India’s Mangalyaan mission, which was initially meant to last six months, has completed five years of orbiting Mars and is likely to continue for more time, ISRO chief K Sivan said today.
In the last five years, India’s first interplanetary endeavour, Mars Orbiter Mission or MOM, helped India’s space agency prepare a Martian Atlas based on the images provided, Sivan said.
Asked about ‘Mangalyaan 2’, Sivan said work is going on and there is no decision on it yet.
The Mars orbiter has sent thousands of pictures totaling two terabytes, an Indian Space Research Organisation (IRSO) official said.

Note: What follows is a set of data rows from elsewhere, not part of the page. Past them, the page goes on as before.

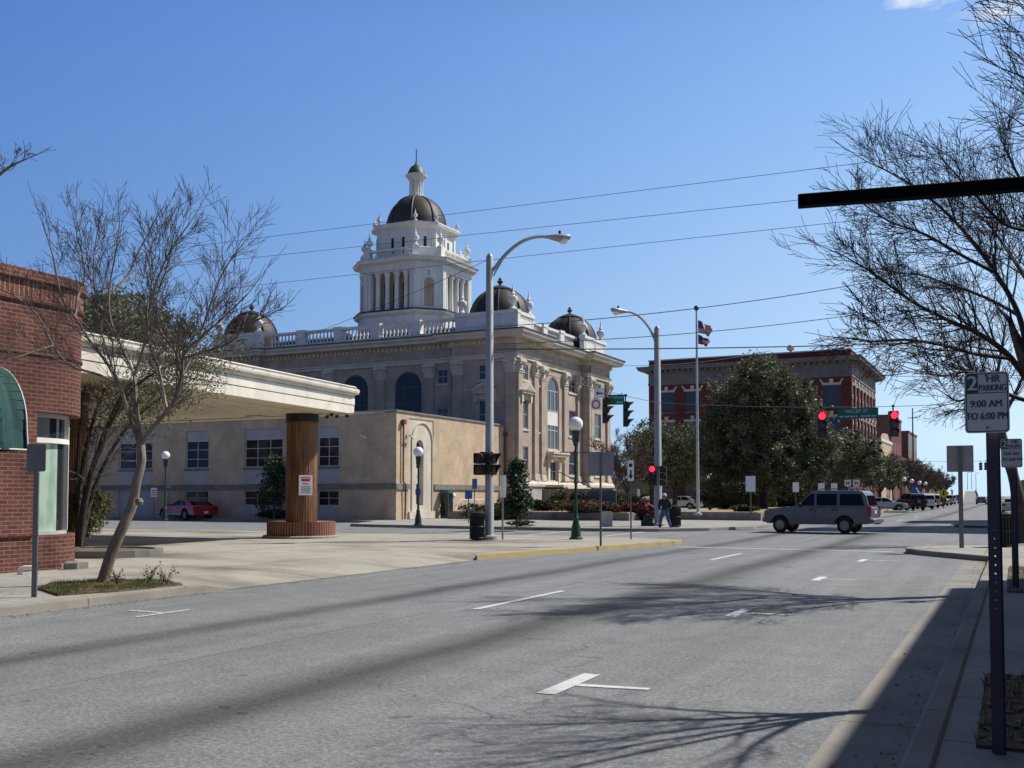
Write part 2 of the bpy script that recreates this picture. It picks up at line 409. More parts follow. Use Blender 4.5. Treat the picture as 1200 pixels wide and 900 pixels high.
M['greywhite'] = mat('grey_white_panel', (.40,.40,.40), .7, 0, .1, 1.5, grime=.25)
M['canopywhite'] = mat('white_canopy_paint', (.76,.71,.61), .6, 0, .1, 1.3, grime=.36)
M['soffit'] = mat('cream_soffit', (.62,.54,.40), .7, 0, .14, .6, grime=.3)
M['wood'] = wood_mat('stained_wood')
M['polegrey'] = mat('galvanised_steel', (.36,.36,.355), .55, .35, .12, 3, (1,1,.3))
M['postgrey'] = mat('sign_post_steel', (.17,.175,.18), .5, .5, .2, 4, (1,1,.3))
M['signback'] = mat('sign_back_aluminium', (.30,.295,.295), .5, .3, .1, 3)
M['blackmetal'] = mat('black_painted_metal', (.012,.012,.013), .45, 0, .3, 4)
M['greenmetal'] = mat('dark_green_iron', (.008,.036,.026), .4, 0, .3, 5)
M['globe'] = mat('milk_glass_globe', (.86,.85,.82), .3, 0, .04)
M['signgreen'] = mat('sign_green', (.005,.13,.085), .4, 0, .08)
M['signwhite'] = mat('sign_white', (.84,.81,.80), .45, 0, .06, 5)
M['signblue'] = mat('sign_blue', (.03,.09,.30), .45, 0, .06)
M['signred'] = mat('sign_red', (.45,.03,.04), .45)
M['signyellow'] = mat('sign_yellow_green', (.55,.60,.02), .45)
M['signalcase'] = mat('signal_black', (.014,.015,.013), .5)
M['lensoff'] = mat('dark_lens', (.05,.03,.02), .2)
M['redlight'] = emit('red_signal_light', (1.0,.012,.03), 4)
M['wire'] = mat('cable_black', (.03,.03,.034), .6)
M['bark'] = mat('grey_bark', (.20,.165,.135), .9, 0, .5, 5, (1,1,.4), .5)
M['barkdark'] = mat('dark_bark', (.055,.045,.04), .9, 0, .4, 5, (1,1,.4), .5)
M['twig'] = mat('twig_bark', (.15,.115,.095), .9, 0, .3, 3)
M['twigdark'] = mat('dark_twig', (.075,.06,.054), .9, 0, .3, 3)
M['twigbrown'] = mat('brown_twig', (.12,.085,.075), .9, 0, .3, 1)
M['oakleaf'] = leafmat('oak_foliage', (.045,.056,.028), (.20,.215,.122), .45, .5, .25)
M['oakleaf2'] = leafmat('grey_oak_foliage', (.045,.058,.028), (.14,.15,.075), .6)
M['coniferleaf'] = leafmat('conifer_foliage', (.012,.03,.014), (.05,.09,.035), 1.2)
M['shrubleaf'] = leafmat('shrub_foliage', (.05,.055,.018), (.19,.17,.07), 2.0)
M['hedgeleaf'] = leafmat('hedge_foliage', (.02,.032,.014), (.075,.085,.035), 1.5)
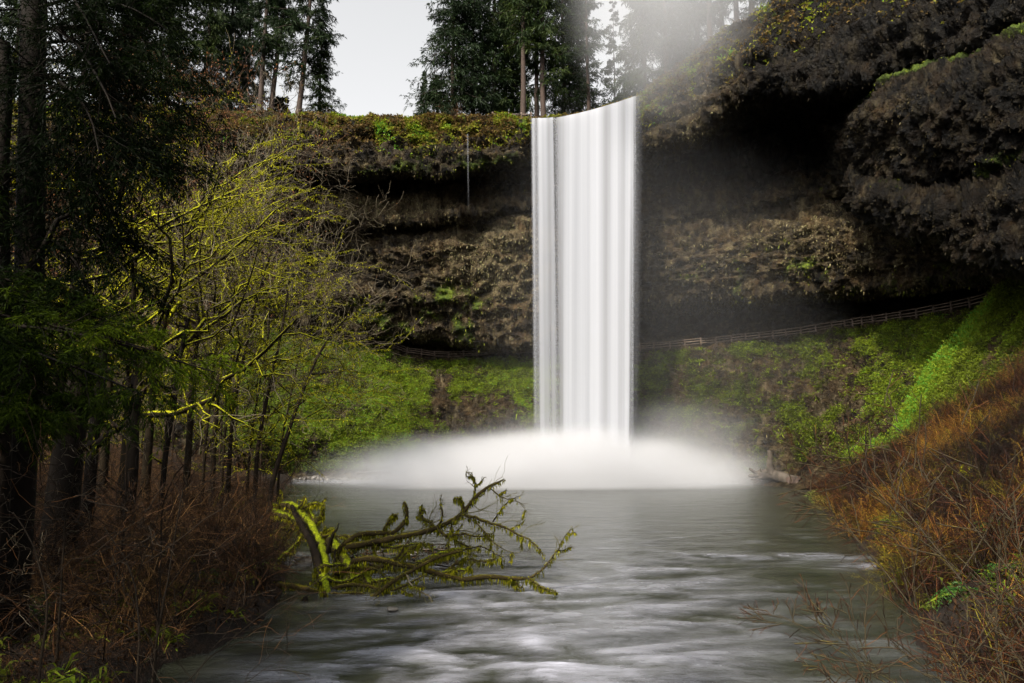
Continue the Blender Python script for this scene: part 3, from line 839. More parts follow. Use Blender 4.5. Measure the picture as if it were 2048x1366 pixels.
def falls_sheet(name, ufr, dens_fn, shade_fn, dy=0.0, nU=240, nT=90, thick=0.5):
    """a sheet of falling water: ufr(s, t) gives the column, back and front skins with depth between them"""
    s = np.linspace(0, 1, nU); t = np.linspace(0, 1, nT)
    Sg, Tg = np.meshgrid(s, t)
    uu = ufr(Sg, Tg)
    utop = ufr(Sg, Tg * 0)
    vtop = 238.0 - 50.0 * np.clip((utop - 1088) / 194, 0, 1.1) ** 1.4
    vtop_ = np.interp(utop, [1055, 1062, 1110, 1130, 1180, 1205, 1240, 1265, 1290], [243, 238, 236, 231, 226, 214, 207, 194, 187])
    vtop = vtop + 0.5 * fbm(np.stack([utop * 0.05, utop * 0, utop * 0], -1), 3)
    Yl = np.interp(utop, [1055, 1180, 1290], [101.5, 100.0, 95.5])
    top = P(utop, vtop, Yl)
    z = top[..., 2] * (1 - Tg) + (-0.3) * Tg
    fwd = 2.6 * np.sqrt(Tg + 1e-4) - dy            # the water shoots out a little from the lip
    Y = Yl - fwd
    # x from the column at the height reached
    ang = (z - CAMZ) / Y
    b = (ang * CT - ST) / (CT + ang * ST)
    x = (uu - 1024) / 1365 * Y / (CT - b * ST)
    fold = 0.24 * fbm(np.stack([uu * 0.032, Tg * 0.7, Tg * 0 + 3], -1), 2, 0.5)
    Y = Y - fold * (0.4 + 0.6 * Tg) * thick * 2
    V = np.stack([x, Y, z], -1)
    n = nU * nT
    ii = np.arange(n).reshape(nT, nU)
    q = np.stack([ii[:-1, :-1], ii[1:, :-1], ii[1:, 1:], ii[:-1, 1:]], -1).reshape(-1, 4)
    a = Acc(); a.add(V, Q=q, tint=np.clip(shade_fn(uu, Sg, Tg), 0, 1))
    o = a.obj(name, M['falls'], None, smooth=True, extra={'dens': np.clip(dens_fn(uu, Sg, Tg), 0, 1)})
    o.parent = fall_root
    o.matrix_parent_inverse = fall_root.matrix_basis.inverted()
    o.location = (0, 0, 0)
    return o


def g1(x, c, w): return np.exp(-((x - c) / w) ** 2)


def u_main(s, t):
    l = 1094 + 14 * t ** 0.7; r = 1281 - 16 * t ** 0.8
    return l + (r - l) * s


def streak(u, t, k=0.0):
    return fbm(np.stack([u * 0.07, t * 0.6 + k, t * 0 + 2], -1), 3, 0.5)


def d_main(u, s, t):
    e = sstep(0, 0.16, s + 0.05 * streak(u * 2, t * .4) * sstep(0, .05, s)) * (1 - sstep(0.90, 1.0, s + 0.05 * streak(u * 3, t * .5)))
    return e * np.clip(1.0 - 0.35 * (1 - t) * g1(u, 1112, 9), 0, 1) + 0.0


def s_main(u, s, t):
    k = u + 14 * t * (u - 1180) / 100
    x = 0.95 + 0.14 * streak(u * .6, t) + 0.13 * streak(u * 4.0, t * 0.3)
    for c, wd, am in ((1126, 12, .26), (1155, 7, .20), (1180, 8, .10), (1214, 10, .42), (1247, 8, .36), (1278, 8, .35)):
        x = x - am * g1(u + 6 * t, c, wd) * (0.65 + 0.35 * (1 - t))
    return x


falls_sheet('water_curtain', u_main, d_main, s_main)


def u_left(s, t): return 1060 + 6 * t + s * (48 + 6 * t)


def d_left(u, s, t):
    uu = u - 6 * t
    x = 0.55 * g1(uu, 1066, 5.0) * (1 - .6 * t) + 0.80 * g1(uu, 1079, 5.5) + 0.70 * g1(uu, 1090, 7) * (1 - .45 * t) + 0.5 * g1(uu, 1103, 6) + .20
    x += 0.14 * streak(u * 1.2, t, 4)
    return np.clip(x, 0, .97) * sstep(0, .12, s) * (1 - sstep(0.93, 1, s)) * (1 - 0.25 * t)


falls_sheet('side_veil', u_left, d_left, lambda u, s, t: 0.95 + 0.2 * streak(u, t, 2), dy=-0.3, nU=110)


def u_r(s, t): return 1266 - 12 * t + s * 24
falls_sheet('edge_spray', u_r, lambda u, s, t: 0.5 * sstep(0, .3, s) * (1 - s) ** 1.5 * (0.7 + 0.5 * streak(u * 3, t)), lambda u, s, t: 0.9 + 0 * s, dy=0.4, nU=24, nT=60)

# thin trickle left of the falls
tr_root = empty('trickle', P(935, 430, 100))
tag(tr_root, 'thin faint trickle dropping off the mossy rim left of the waterfall', 'waterfall')
zz = np.linspace(0, 1, 30)
pt = P(935 + 2 * zz, 268 + 160 * zz, 97.5 - 1.0 * zz)
a = Acc(); nn = 5
offs = np.linspace(-0.14, 0.14, nn)
V = pt[:, None, :] + np.stack([offs, 0.05 * np.cos(offs * 20), offs * 0], -1)[None]
it = np.arange(30 * nn).reshape(30, nn)
a.add(V, Q=np.stack([it[:-1, :-1], it[1:, :-1], it[1:, 1:], it[:-1, 1:]], -1).reshape(-1, 4), tint=0.8)
dn = (0.30 * (1 - zz))[:, None] * (1 - (offs / 0.15) ** 2)[None]
o = a.obj('water_thread', M['falls'], extra={'dens': dn})
o.parent = tr_root; o.matrix_parent_inverse = tr_root.matrix_basis.inverted(); tr_root.matrix_basis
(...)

The Mars Colour Camera took close distance images of Phobos and Deimos, the two moons of Mars. MOM is the only Martian artificial satellite that could capture the full disc of Mars in one view frame and also takes images of the far side of Deimos, ISRO said.
The data from MOM helped produce 23 publications in peer-reviewed journals, it added.
An important conclusion of the mission has been the finding that dust storms on the Martian can rise up to hundreds of kilometres, added Mr Sivan’s predecessor AS Kiran Kumar.
The success of Mangalyaan, hailed for being cheaper than the Hollywood movie “Gravity” and much cheaper than NASA’s Maven Orbiter, comes in the wake of ISRO’s setback in the Chandrayaan 2 mission. The Maven Orbiter was similar to India’s Mars mission.